== Goal ==
Reproduce the listing below exactly. Pictures do not belong in the copy.

== Data block ==
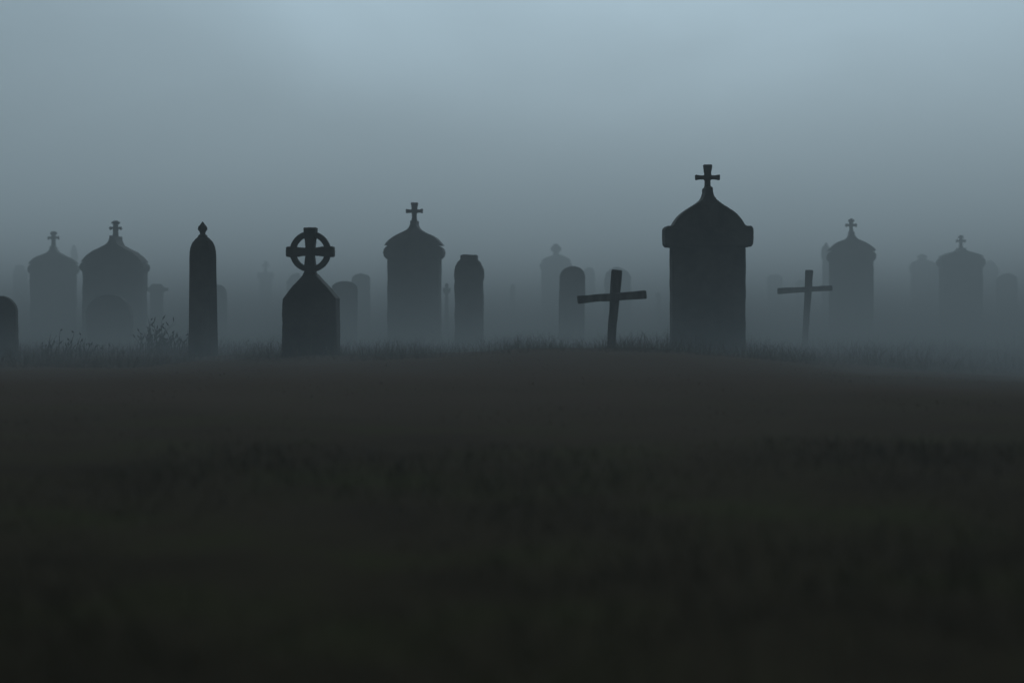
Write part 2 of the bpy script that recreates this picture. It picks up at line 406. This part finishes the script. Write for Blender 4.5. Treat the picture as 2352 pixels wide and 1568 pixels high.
o=bpy.data.objects.new('fog',me); COL.objects.link(o); o['kind']='structure'; o['label']='cold blue-grey fog bank lying over the graveyard'; o['category']='fog'

# ---------------------------------------------------------------- world
w=bpy.data.worlds.new('World'); scene.world=w; w.use_nodes=True
nt=w.node_tree;N=nt.nodes;L=nt.links;N.clear()
f=mk(N,L)
out=N.new('ShaderNodeOutputWorld'); bg=N.new('ShaderNodeBackground')
AZ=math.radians(6)
sky=N.new('ShaderNodeTexSky'); sky.sky_type='NISHITA'; sky.sun_disc=False
SE=math.radians(28); sky.sun_elevation=SE; sky.sun_rotation=AZ
sky.air_density=1.5; sky.dust_density=1
tc=N.new('ShaderNodeTexCoord')
dot=N.new('ShaderNodeVectorMath'); dot.operation='DOT_PRODUCT'; L.new(tc.outputs['Generated'],dot.inputs[0])
sd=Vector((math.sin(AZ)*math.cos(SE),math.cos(AZ)*math.cos(SE),math.sin(SE)))
dot.inputs[1].default_value=sd
glow=f('POWER',f('MAXIMUM',dot.outputs['Value'],0),10.0)
glow2=f('MULTIPLY_ADD',glow,.90,.12)
mp=N.new('ShaderNodeMapping'); mp.inputs['Scale'].default_value=(4,4,8); mp.inputs['Rotation'].default_value=(0,.35,0); mp.inputs['Location'].default_value=(1.4,.2,.3); L.new(tc.outputs['Generated'],mp.inputs[0])
ns=N.new('ShaderNodeTexNoise'); ns.inputs['Scale'].default_value=1.3; ns.inputs['Detail'].default_value=5; ns.inputs['Roughness'].default_value=.45; ns.inputs['Distortion'].default_value=.4; L.new(mp.outputs[0],ns.inputs['Vector'])
cl=f('MULTIPLY_ADD',ns.outputs['Fac'],.6,.7)
tot=f('MULTIPLY',glow2,cl)
cc=N.new('ShaderNodeVectorMath'); cc.operation='SCALE'; cc.inputs[0].default_value=(.645,.885,1.05); L.new(tot,cc.inputs['Scale'])
ss=N.new('ShaderNodeVectorMath'); ss.operation='SCALE'; L.new(sky.outputs[0],ss.inputs[0]); ss.inputs['Scale'].default_value=.002
ad=N.new('ShaderNodeVectorMath'); ad.operation='ADD'; L.new(cc.outputs[0],ad.inputs[0]); L.new(ss.outputs[0],ad.inputs[1])
L.new(ad.outputs[0],bg.inputs['Color']); bg.inputs['Strength'].default_value=1.0
L.new(bg.outputs[0],out.inputs['Surface'])

sl=bpy.data.lights.new('sun','SUN'); sl.energy=1.18; sl.angle=math.radians(25); sl.color=(.67,.89,1)
so=bpy.data.objects.new('sun',sl); COL.objects.link(so)
so.rotation_euler=(-sd).to_track_quat('-Z','Y').to_euler()

# ---------------------------------------------------------------- camera
cam=bpy.data.cameras.new('camera'); co=bpy.data.objects.new('camera',cam); COL.objects.link(co)
co.location=(0,0,CAM_H); co.rotation_euler=(math.pi/2,0,0)
cam.lens=70; cam.sensor_width=36; cam.shift_y=-(784-HZ)/2352
cam.clip_start=.1; cam.clip_end=5000
cam.dof.use_dof=True; cam.dof.focus_distance=32; cam.dof.aperture_fstop=1.0
scene.camera=co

== Solution to the problem ==
Write part 2 of the bpy script that recreates this picture. It picks up at line 406. This part finishes the script. Write for Blender 4.5. Treat the picture as 2352 pixels wide and 1568 pixels high.
o=bpy.data.objects.new('fog',me); COL.objects.link(o); o['kind']='structure'; o['label']='cold blue-grey fog bank lying over the graveyard'; o['category']='fog'

# ---------------------------------------------------------------- world
w=bpy.data.worlds.new('World'); scene.world=w; w.use_nodes=True
nt=w.node_tree;N=nt.nodes;L=nt.links;N.clear()
f=mk(N,L)
out=N.new('ShaderNodeOutputWorld'); bg=N.new('ShaderNodeBackground')
AZ=math.radians(6)
sky=N.new('ShaderNodeTexSky'); sky.sky_type='NISHITA'; sky.sun_disc=False
SE=math.radians(28); sky.sun_elevation=SE; sky.sun_rotation=AZ
sky.air_density=1.5; sky.dust_density=1
tc=N.new('ShaderNodeTexCoord')
dot=N.new('ShaderNodeVectorMath'); dot.operation='DOT_PRODUCT'; L.new(tc.outputs['Generated'],dot.inputs[0])
sd=Vector((math.sin(AZ)*math.cos(SE),math.cos(AZ)*math.cos(SE),math.sin(SE)))
dot.inputs[1].default_value=sd
glow=f('POWER',f('MAXIMUM',dot.outputs['Value'],0),10.0)
glow2=f('MULTIPLY_ADD',glow,.90,.12)
mp=N.new('ShaderNodeMapping'); mp.inputs['Scale'].default_value=(4,4,8); mp.inputs['Rotation'].default_value=(0,.35,0); mp.inputs['Location'].default_value=(1.4,.2,.3); L.new(tc.outputs['Generated'],mp.inputs[0])
ns=N.new('ShaderNodeTexNoise'); ns.inputs['Scale'].default_value=1.3; ns.inputs['Detail'].default_value=5; ns.inputs['Roughness'].default_value=.45; ns.inputs['Distortion'].default_value=.4; L.new(mp.outputs[0],ns.inputs['Vector'])
cl=f('MULTIPLY_ADD',ns.outputs['Fac'],.6,.7)
tot=f('MULTIPLY',glow2,cl)
cc=N.new('ShaderNodeVectorMath'); cc.operation='SCALE'; cc.inputs[0].default_value=(.645,.885,1.05); L.new(tot,cc.inputs['Scale'])
ss=N.new('ShaderNodeVectorMath'); ss.operation='SCALE'; L.new(sky.outputs[0],ss.inputs[0]); ss.inputs['Scale'].default_value=.002
ad=N.new('ShaderNodeVectorMath'); ad.operation='ADD'; L.new(cc.outputs[0],ad.inputs[0]); L.new(ss.outputs[0],ad.inputs[1])
L.new(ad.outputs[0],bg.inputs['Color']); bg.inputs['Strength'].default_value=1.0
L.new(bg.outputs[0],out.inputs['Surface'])

sl=bpy.data.lights.new('sun','SUN'); sl.energy=1.18; sl.angle=math.radians(25); sl.color=(.67,.89,1)
so=bpy.data.objects.new('sun',sl); COL.objects.link(so)
so.rotation_euler=(-sd).to_track_quat('-Z','Y').to_euler()

# ---------------------------------------------------------------- camera
cam=bpy.data.cameras.new('camera'); co=bpy.data.objects.new('camera',cam); COL.objects.link(co)
co.location=(0,0,CAM_H); co.rotation_euler=(math.pi/2,0,0)
cam.lens=70; cam.sensor_width=36; cam.shift_y=-(784-HZ)/2352
cam.clip_start=.1; cam.clip_end=5000
cam.dof.use_dof=True; cam.dof.focus_distance=32; cam.dof.aperture_fstop=1.0
scene.camera=co